Karen Read is officially developing a scripted adaptation of her two murder trials, just nine days after her retrial ended in an acquittal.
The former financial analyst, 45, recently penned a deal with LBI Entertainment, the production company behind Martin Scorsese’s 2023 drama Killers of the Flower Moon, which was nominated for 10 Oscars. The company will now work with Read and her defense attorney, Alan Jackson, to develop a script based on her three-year legal saga.
In addition to the scripted adaptation, Read and Jackson also hope to secure a book deal, having recently signed with literary agency Janklow & Nesbit.

Read was first arrested in 2022 after her boyfriend, Boston Police officer John O’Keefe, was found dead outside the home of a fellow Boston Police officer in Canton, Massachusetts. At the time, police alleged Read had drunkenly struck O’Keefe, 46, with her car after an argument. She was charged with second-degree murder, motor vehicle manslaughter, and leaving the scene of a collision.
However, Jackson argued that the case, which was plagued by conflicts of interest and allegations of police misconduct, was a cover-up. The defense believes O’Keefe’s real killers were fellow police officers who had beaten him to death in a drunken fight, then framed Read for the crime.
The scripted adaptation will “reflect Read’s insight into the investigators’ conduct and showcase Jackson’s architecture of a murder defense,” Deadline reports.

Read’s case gained national attention during her first trial in 2024, with true crime fanatics divided on whether the defendant was the innocent victim of a police conspiracy or a cunning murderer who killed her lover in cold blood.
Her national profile only skyrocketed when the case ended in a mistrial after the jury failed to reach a unanimous consensus.
Read’s retrial began in April, with dozens of demonstrators gathering outside the courthouse daily to advocate alternatively for her acquittal or conviction.
Read’s defense team, led by Jackson, presented numerous alternative theories to explain O’Keefe’s death and reiterated claims that the police may have tampered with Read’s car to make the collision story appear more viable.
On June 18, a jury acquitted Read of both manslaughter and murder, though she received a year’s probation for operating under the influence.

However, Read still faces a wrongful death lawsuit brought by O’Keefe’s family, who maintain that she struck and killed him with her Lexus SUV.
A judge previously ruled that the civil lawsuit could not move forward until Read’s criminal case was resolved, and the family elected not to drop the suit after she was acquitted of the murder.
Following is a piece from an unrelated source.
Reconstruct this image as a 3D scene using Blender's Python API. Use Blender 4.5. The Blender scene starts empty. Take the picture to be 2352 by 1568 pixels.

The suit, filed by O’Keefe’s brother, parents, and his niece, for whom he was serving as legal guardian when he died, seeks at least $50,000 in damages.
While this will be the first scripted adaptation, Read’s highly publicized story has already been the subject of several true crime adaptations. It was chronicled in the 2024 true crime podcast 34 Fairview Road (a reference to the address where O’Keefe’s body was found), and 2024 episodes of both Dateline and 20/20.
More recently, Investigation Discovery released a docuseries about the case, A Body in the Snow: The Trial of Karen Read, in March. Netflix is also developing a three-part documentary.